**DESCRIPTION OF THE TASK:**
Below is a listing; print exactly its lines from the one containing "Build this scene" down to the one containing "scene.camera = cam", both inclusive, with every picture left out.

+++

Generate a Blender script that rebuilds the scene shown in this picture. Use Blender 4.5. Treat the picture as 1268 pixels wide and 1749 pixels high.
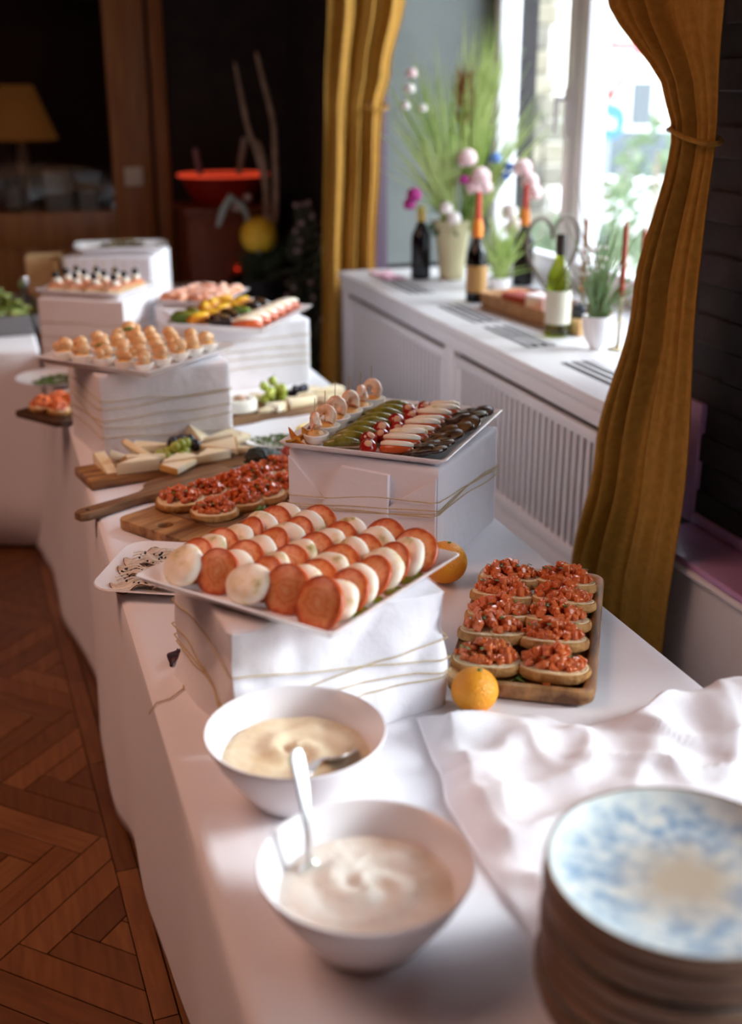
import bpy, bmesh, math, random
from mathutils import Vector, Matrix, Euler, noise
R = random.Random(7)
S = bpy.context.scene
C = S.collection
PI = math.pi
for o in list(bpy.data.objects): bpy.data.objects.remove(o)

# ------------------------------------------------------------------ camera, sky, lights, exposure
cd = bpy.data.cameras.new('camera'); cam = bpy.data.objects.new('camera', cd); C.objects.link(cam); S.camera = cam
cd.sensor_fit = 'VERTICAL'; cd.sensor_height = 36.0; cd.lens = 36.0*2000/1749
cam.location = (0, 0, 1.64); cam.rotation_euler = (math.radians(90-19.9), 0, math.radians(-18.0))
cd.dof.use_dof = True; cd.dof.focus_distance = 2.12; cd.dof.aperture_fstop = 1.8
cd.clip_end = 200
w = bpy.data.worlds.new('sky'); S.world = w; w.use_nodes = True
nt = w.node_tree; bg = nt.nodes['Background']
bg.inputs['Color'].default_value = (0.80, 0.87, 1.0, 1); bg.inputs['Strength'].default_value = 7.0
def area(name, loc, rot, sx, sy, power, col, portal=False):
    l = bpy.data.lights.new(name, 'AREA'); l.shape = 'RECTANGLE'; l.size = sx; l.size_y = sy; l.energy = power; l.color = col
    if portal: l.cycles.is_portal = True
    o = bpy.data.objects.new(name, l); C.objects.link(o); o.location = loc; o.rotation_euler = rot
    return o
sl = bpy.data.lights.new('sun', 'SUN'); sl.energy = 4.0; sl.angle = math.radians(17); sl.color = (.92, .96, 1.0)
sun = bpy.data.objects.new('sun', sl); C.objects.link(sun); sun.rotation_euler = Vector((-.87, .24, -.37)).to_track_quat('-Z', 'Y').to_euler()
area('ceiling_fill_light', (-1.2, 2.2, 2.86), (0, 0, 0), 1.6, 1.6, 36, (1.0, 0.56, 0.40))  # unseen warm fill, added to lift the dim side of the room
S.view_settings.view_transform = 'Standard'; S.view_settings.look = 'None'
S.view_settings.gamma = 1; S.view_settings.use_curve_mapping = False
S.view_settings.exposure = 0.2
S.cycles.max_bounces = 8; S.cycles.transparent_max_bounces = 12
S.cycles.sample_clamp_indirect = 6.0
S.cycles.caustics_reflective = False; S.cycles.caustics_refractive = False

# ------------------------------------------------------------------ helpers
def lin(h):
    v = [int(h[i:i+2], 16)/255 for i in (1, 3, 5)]
    return tuple(x/12.92 if x <= .04045 else ((x+.055)/1.055)**2.4 for x in v)
MATS = {}
def mat(name, col, rough=.5, col2=None, scale=20., bump=0., bscale=None, metal=0., trans=0., stretch=None, sss=0., coat=0., emit=0., spec=.5, lo=.35, hi=.65, detail=4., ior=1.45):
    if name in MATS: return MATS[name]
    m = bpy.data.materials.new(name); m.use_nodes = True; t = m.node_tree; n = t.nodes; L = t.links.new
    b = n['Principled BSDF']; c1 = lin(col) if isinstance(col, str) else col
    b.inputs['Base Color'].default_value = (*c1, 1); b.inputs['Roughness'].default_value = rough
    b.inputs['Metallic'].default_value = metal; b.inputs['Transmission Weight'].default_value = trans
    b.inputs['Coat Weight'].default_value = coat; b.inputs['Specular IOR Level'].default_value = spec; b.inputs['IOR'].default_value = ior
    if sss:
        b.inputs['Subsurface Weight'].default_value = sss; b.inputs['Subsurface Radius'].default_value = (.012, .006, .004); b.inputs['Subsurface Scale'].default_value = 1
    if emit:
        b.inputs['Emission Color'].default_value = (*c1, 1); b.inputs['Emission Strength'].default_value = emit
    src = None
    if col2 or bump:
        tc = n.new('ShaderNodeTexCoord'); mp = n.new('ShaderNodeMapping'); L(tc.outputs['Object'], mp.inputs['Vector'])
        if stretch: mp.inputs['Scale'].default_value = stretch
        src = mp.outputs['Vector']
    if col2:
        no = n.new('ShaderNodeTexNoise'); no.inputs['Scale'].default_value = scale; no.inputs['Detail'].default_value = detail
        L(src, no.inputs['Vector'])
        oi = n.new('ShaderNodeObjectInfo'); ad = n.new('ShaderNodeVectorMath'); L(src, ad.inputs[0]); L(oi.outputs['Random'], ad.inputs[1]); L(ad.outputs[0], no.inputs['Vector'])
        r = n.new('ShaderNodeValToRGB'); L(no.outputs['Fac'], r.inputs['Fac'])
        r.color_ramp.elements[0].position = lo; r.color_ramp.elements[1].position = hi
        r.color_ramp.elements[0].color = (*c1, 1); r.color_ramp.elements[1].color = (*lin(col2), 1)
        L(r.outputs['Color'], b.inputs['Base Color'])
    if bump:
        nb = n.new('ShaderNodeTexNoise'); nb.inputs['Scale'].default_value = bscale or scale; nb.inputs['Detail'].default_value = 3; L(src, nb.inputs['Vector'])
        bp = n.new('ShaderNodeBump'); bp.inputs['Strength'].default_value = bump; bp.inputs['Distance'].default_value = .01
        L(nb.outputs['Fac'], bp.inputs['Height']); L(bp.outputs['Normal'], b.inputs['Normal'])
    MATS[name] = m
    return m

class MB:
    def __init__(s): s.v = []; s.f = []
    def add(s, vs, fs, M=None):
        k = len(s.v)
        if M is not None: vs = [M @ Vector(p) for p in vs]
        s.v += [tuple(p) for p in vs]; s.f += [tuple(i+k for i in f) for f in fs]; return s
    def box(s, c, d, M=None):
        x, y, z = c; a, b, h = d[0]/2, d[1]/2, d[2]/2
        vs = [(x+i*a, y+j*b, z+k*h) for k in (-1, 1) for j in (-1, 1) for i in (-1, 1)]
        return s.add(vs, [(0,2,3,1),(4,5,7,6),(0,1,5,4),(2,6,7,3),(0,4,6,2),(1,3,7,5)], M)
    def bb(s, x0, x1, y0, y1, z0, z1, M=None): return s.box(((x0+x1)/2, (y0+y1)/2, (z0+z1)/2), (x1-x0, y1-y0, z1-z0), M)
    def lathe(s, prof, n=24, M=None, cap=True):
        vs = []; fs = []
        for r, z in prof: vs += [(r*math.cos(2*PI*i/n), r*math.sin(2*PI*i/n), z) for i in range(n)]
        for k in range(len(prof)-1):
            for i in range(n): fs.append((k*n+i, k*n+(i+1) % n, (k+1)*n+(i+1) % n, (k+1)*n+i))
        if cap:
            if prof[0][0] > 1e-6: fs.append(tuple(reversed(range(n))))
            if prof[-1][0] > 1e-6: fs.append(tuple((len(prof)-1)*n+i for i in range(n)))
        return s.add(vs, fs, M)
    def loft(s, loops, M=None, c0=True, c1=True):
        n = len(loops[0]); vs = [p for l in loops for p in l]; fs = []
        for k in range(len(loops)-1):
            for i in range(n): fs.append((k*n+i, k*n+(i+1) % n, (k+1)*n+(i+1) % n, (k+1)*n+i))
        if c0: fs.append(tuple(reversed(range(n))))
        if c1: fs.append(tuple((len(loops)-1)*n+i for i in range(n)))
        return s.add(vs, fs, M)
    def tube(s, pts, r, n=6, closed=False, M=None):
        pts = [Vector(p) for p in pts]; m = len(pts); rr = r if isinstance(r, (list, tuple)) else [r]*m
        loops = []; u = None
        for i, p in enumerate(pts):
            a = pts[(i-1) % m] if (closed or i > 0) else p; b = pts[(i+1) % m] if (closed or i < m-1) else p
            t = (b-a).normalized() if (b-a).length > 1e-9 else Vector((0, 0, 1))
            if u is None: u = t.orthogonal().normalized()
            u = (u - t*u.dot(t)); u = u.normalized() if u.length > 1e-6 else t.orthogonal().normalized()
            v = t.cross(u)
            loops.append([p + (u*math.cos(2*PI*k/n)+v*math.sin(2*PI*k/n))*rr[i] for k in range(n)])
        if closed: loops.append(loops[0]); return s.loft(loops, M, False, False)
        return s.loft(loops, M)
    def ell(s, c, r, n=12, k=8, M=None):
        if not isinstance(r, (list, tuple)): r = (r, r, r)
        vs = [(c[0], c[1], c[2]-r[2])]
        for j in range(1, k):
            a = -PI/2+PI*j/k
            vs += [(c[0]+r[0]*math.cos(a)*math.cos(2*PI*i/n), c[1]+r[1]*math.cos(a)*math.sin(2*PI*i/n), c[2]+r[2]*math.sin(a)) for i in range(n)]
        vs.append((c[0], c[1], c[2]+r[2])); e = len(vs)-1
        fs = [(0, 1+(i+1) % n, 1+i) for i in range(n)]
        for j in range(k-2):
            for i in range(n): fs.append((1+j*n+i, 1+j*n+(i+1) % n, 1+(j+1)*n+(i+1) % n, 1+(j+1)*n+i))
        fs += [(e, 1+(k-2)*n+i, 1+(k-2)*n+(i+1) % n) for i in range(n)]
        return s.add(vs, fs, M)
    def grid(s, fn, nu, nv, M=None):
        vs = [fn(i/nu, j/nv) for j in range(nv+1) for i in range(nu+1)]
        fs = [(j*(nu+1)+i, j*(nu+1)+i+1, (j+1)*(nu+1)+i+1, (j+1)*(nu+1)+i) for j in range(nv) for i in range(nu)]
        return s.add(vs, fs, M)
    def prism(s, poly, z0, z1, M=None):
        return s.loft([[(x, y, z0) for x, y in poly], [(x, y, z1) for x, y in poly]], M)
    def blade(s, a, b, wd, bend=(0, 0, 0), n=5, M=None):
        a, b, q = Vector(a), Vector(b), Vector(bend); d = (b-a); sd = d.cross(Vector((0.3, 1, 0.1))).normalized()
        vs = []; fs = []
        for i in range(n+1):
            t = i/n; p = a+d*t+q*(t*t); ww = wd*(1-t**2*.92)*.5
            vs += [p-sd*ww, p+sd*ww]
        for i in range(n): fs.append((2*i, 2*i+1, 2*i+3, 2*i+2))
        return s.add(vs, fs, M)
    def build(s, name, m, parent=None, smooth=True, bevel=0, seg=2, jit=0, kind=None, label=None, solid=0, angle=40, sub=0):
        me = bpy.data.meshes.new(name); me.from_pydata(s.v, [], s.f)
        if bevel:
            b = bmesh.new(); b.from_mesh(me)
            es = [e for e in b.edges if len(e.link_faces) == 2 and e.calc_face_angle(0) > .5]
            bmesh.ops.bevel(b, geom=es, offset=bevel, segments=seg, profile=.5, affect='EDGES', clamp_overlap=True); b.to_mesh(me); b.free()
        if jit:
            for v in me.vertices:
                v.co += Vector(noise.noise_vector(v.co*60))*jit
        me.materials.append(m)
        if smooth:
            me.shade_smooth()
            me.set_sharp_from_angle(angle=math.radians(angle))
        o = bpy.data.objects.new(name, me); C.objects.link(o)
        if parent is not None: o.parent = parent
        if solid:
            md = o.modifiers.new('solid', 'SOLIDIFY'); md.thickness = solid; md.offset = 0
        if sub:
            md = o.modifiers.new('sub', 'SUBSURF'); md.levels = sub; md.render_levels = sub
        if kind: o['kind'] = kind
        if label: o['label'] = label
        return o
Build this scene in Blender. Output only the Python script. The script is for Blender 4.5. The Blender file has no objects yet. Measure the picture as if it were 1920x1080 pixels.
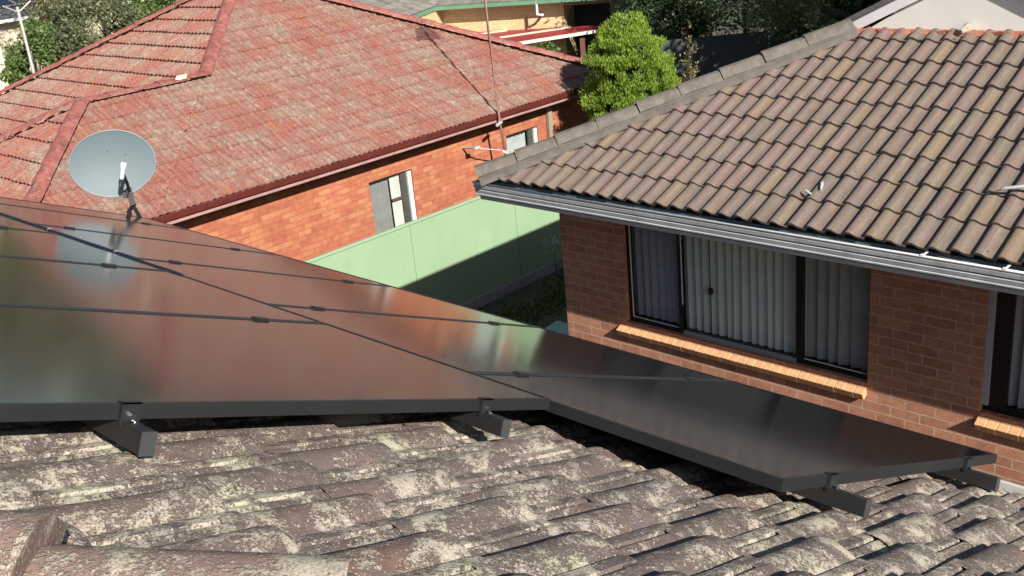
import bpy, bmesh, math, random
import numpy as np
from mathutils import Vector, Matrix

scene = bpy.context.scene
COL = scene.collection
R = math.radians

# ------------------------------------------------------------------ camera
cam_d = bpy.data.cameras.new("camera")
cam = bpy.data.objects.new("camera", cam_d)
COL.objects.link(cam)
cr = Vector((0.6811362, -0.72630643, -0.09237126))
cu = Vector((0.32039971, 0.18224933, 0.9295855))
cf = Vector((0.65832933, 0.66277006, -0.35684499))
m = Matrix.Identity(4)
for i in range(3):
    m[i][0] = cr[i]; m[i][1] = cu[i]; m[i][2] = -cf[i]
cam.matrix_world = m
cam_d.sensor_width = 36.0
cam_d.lens = 1969.69 / 1920 * 36
cam_d.clip_start = 0.05
cam_d.clip_end = 2000
scene.camera = cam

# ------------------------------------------------------------------ light
SUN = Vector((-0.31, -0.95, 0.60)).normalized()
world = bpy.data.worlds.new("World")
scene.world = world
world.use_nodes = True
wn = world.node_tree
sky = wn.nodes.new("ShaderNodeTexSky")
sky.sky_type = 'NISHITA'
sky.sun_disc = False
sky.sun_elevation = math.asin(SUN.z)
sky.sun_rotation = math.atan2(SUN.x, SUN.y)
sky.air_density = 1.0
sky.dust_density = 1.0
bg = wn.nodes["Background"]
bg.inputs[1].default_value = 0.05
wn.links.new(sky.outputs[0], bg.inputs[0])
sun_d = bpy.data.lights.new("sun", 'SUN')
sun_d.energy = 5.0
sun_d.angle = R(0.55)
sun_d.color = (1.0, 0.93, 0.83)
sun = bpy.data.objects.new("sun", sun_d)
COL.objects.link(sun)
sun.rotation_euler = SUN.to_track_quat('Z', 'Y').to_euler()
sun.location = (-3, -10, 12)
scene.view_settings.view_transform = 'Standard'
scene.view_settings.look = 'None'
scene.view_settings.exposure = 0.75
scene.view_settings.gamma = 1.0
scene.cycles.max_bounces = 8
scene.cycles.diffuse_bounces = 2
scene.cycles.transparent_max_bounces = 12

# ------------------------------------------------------------------ node helpers
class NT:
    def __init__(s, name):
        s.m = bpy.data.materials.new(name); s.m.use_nodes = True
        s.t = s.m.node_tree; s.p = s.t.nodes["Principled BSDF"]
        s.out = s.t.nodes["Material Output"]
    def n(s, kind, **kw):
        nd = s.t.nodes.new(kind)
        for k, v in kw.items():
            if k.startswith('i_'):
                key = k[2:]
                key = int(key) if key.isdigit() else key.replace('_', ' ')
                nd.inputs[key].default_value = v
            else:
                setattr(nd, k, v)
        return nd
    def l(s, a, b): s.t.links.new(a, b)
    def coord(s, kind='Object'):
        return s.n("ShaderNodeTexCoord").outputs[kind]
    def map(s, vec, scale=(1, 1, 1), loc=(0, 0, 0), rot=(0, 0, 0)):
        nd = s.n("ShaderNodeMapping")
        nd.inputs['Scale'].default_value = scale
        nd.inputs['Location'].default_value = loc
        nd.inputs['Rotation'].default_value = rot
        s.l(vec, nd.inputs[0]); return nd.outputs[0]
    def noise(s, vec, scale, detail=3, rough=0.5, dist=0.0, out='Fac'):
        nd = s.n("ShaderNodeTexNoise", i_Scale=scale, i_Detail=detail, i_Roughness=rough, i_Distortion=dist)
        s.l(vec, nd.inputs['Vector']); return nd.outputs[out]
    def voro(s, vec, scale, feature='F1', out='Distance', rnd=1.0):
        nd = s.n("ShaderNodeTexVoronoi", feature=feature, i_Scale=scale, i_Randomness=rnd)
        s.l(vec, nd.inputs['Vector']); return nd.outputs[out]
    def ramp(s, fac, stops, interp='LINEAR'):
        nd = s.n("ShaderNodeValToRGB"); cr_ = nd.color_ramp; cr_.interpolation = interp
        while len(cr_.elements) < len(stops): cr_.elements.new(0.5)
        for e, (p, c) in zip(cr_.elements, stops):
            e.position = p
            e.color = (c, c, c, 1) if isinstance(c, (int, float)) else (*c, 1)
        s.l(fac, nd.inputs[0]); return nd.outputs[0]
    def mix(s, fac, a, b, mode='MIX'):
        nd = s.n("ShaderNodeMix", data_type='RGBA', blend_type=mode)
        for sock, v in ((nd.inputs[0], fac), (nd.inputs[6], a), (nd.inputs[7], b)):
            if isinstance(v, (int, float)): sock.default_value = v
            elif isinstance(v, tuple): sock.default_value = (*v, 1)
            else: s.l(v, sock)
        return nd.outputs[2]
    def math(s, op, a, b=0.0, clamp=False):
        nd = s.n("ShaderNodeMath", operation=op, use_clamp=clamp)
        for sock, v in ((nd.inputs[0], a), (nd.inputs[1], b)):
            if isinstance(v, (int, float)): sock.default_value = v
            else: s.l(v, sock)
        return nd.outputs[0]
    def island(s):
        return s.n("ShaderNodeNewGeometry").outputs['Random Per Island']
    def bump(s, h, dist=0.01, strength=1.0, normal=None):
        nd = s.n("ShaderNodeBump", i_Strength=strength, i_Distance=dist)
        s.l(h, nd.inputs['Height'])
        if normal is not None: s.l(normal, nd.inputs['Normal'])
        return nd.outputs[0]
    def base(s, c):
        if isinstance(c, tuple): s.p.inputs['Base Color'].default_value = (*c, 1)
        else: s.l(c, s.p.inputs['Base Color'])
    def set(s, **kw):
        for k, v in kw.items():
            sock = s.p.inputs[k.replace('_', ' ')]
            if isinstance(v, (int, float)): sock.default_value = v
            else: s.l(v, sock)
    def nrm(s, v): s.l(v, s.p.inputs['Normal'])

def paint(name, col, rough=0.5, var=0.12, scale=6.0, metal=0.0, bump=0.0, spec=0.5, dirt=None):
    t = NT(name); co = t.coord()
    f = t.noise(co, scale, 5, 0.6)
    d = tuple(c * (1 - var * 1.6) for c in col); b = tuple(min(1, c * (1 + var * 0.7)) for c in col)
    c = t.mix(t.ramp(f, [(0.3, 0.0), (0.7, 1.0)]), d, b)
    if dirt:
        g = t.noise(t.map(co, (1, 1, 0.35)), scale * 2.3, 6, 0.7)
        c = t.mix(t.ramp(g, [(0.50, 0.0), (0.68, 0.8)]), c, dirt)
    t.base(c)
    t.set(Roughness=rough, Metallic=metal)
    t.p.inputs['Specular IOR Level'].default_value = spec
    if bump: t.nrm(t.bump(t.noise(co, scale * 12, 4), bump))
    return t.m

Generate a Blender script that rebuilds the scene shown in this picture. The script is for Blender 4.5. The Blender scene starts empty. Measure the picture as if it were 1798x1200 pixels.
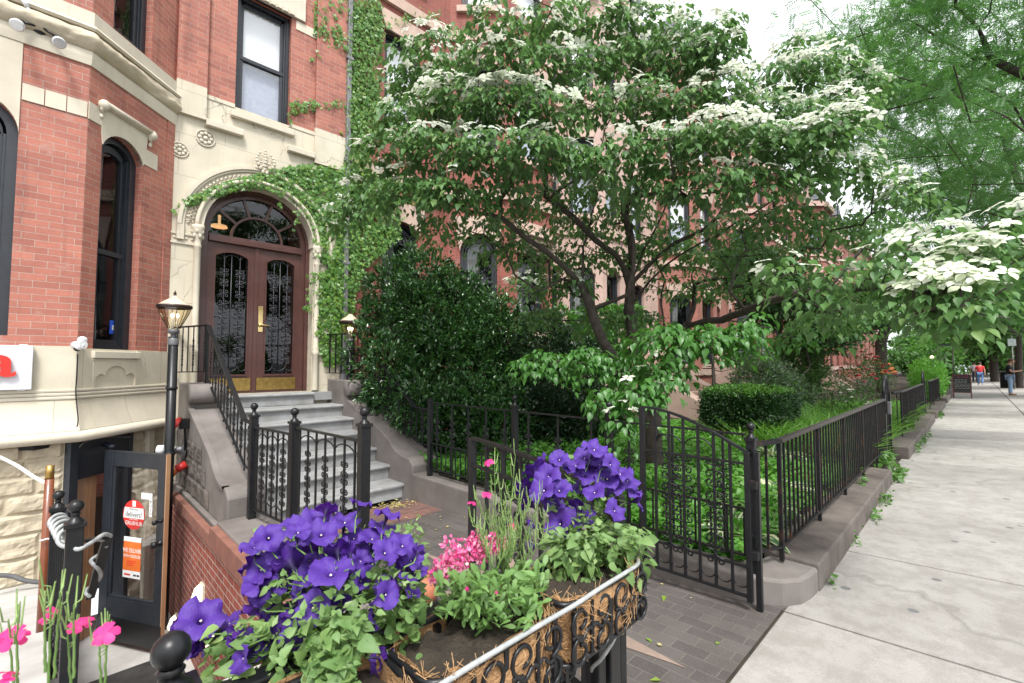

+++

**FINAL RESULT:**
Build this scene in Blender. Output only the Python script. The script is for Blender 4.5. The Blender file has no objects yet. Measure the picture as if it were 1920x1080 pixels.
import bpy, bmesh, math, random
import numpy as np
from mathutils import Vector, Matrix

scene = bpy.context.scene
COL = scene.collection
R = math.radians

# ------------------------------------------------------------------ camera
cam_d = bpy.data.cameras.new("camera")
cam = bpy.data.objects.new("camera", cam_d)
COL.objects.link(cam)
cr = Vector((0.6811362, -0.72630643, -0.09237126))
cu = Vector((0.32039971, 0.18224933, 0.9295855))
cf = Vector((0.65832933, 0.66277006, -0.35684499))
m = Matrix.Identity(4)
for i in range(3):
    m[i][0] = cr[i]; m[i][1] = cu[i]; m[i][2] = -cf[i]
cam.matrix_world = m
cam_d.sensor_width = 36.0
cam_d.lens = 1969.69 / 1920 * 36
cam_d.clip_start = 0.05
cam_d.clip_end = 2000
scene.camera = cam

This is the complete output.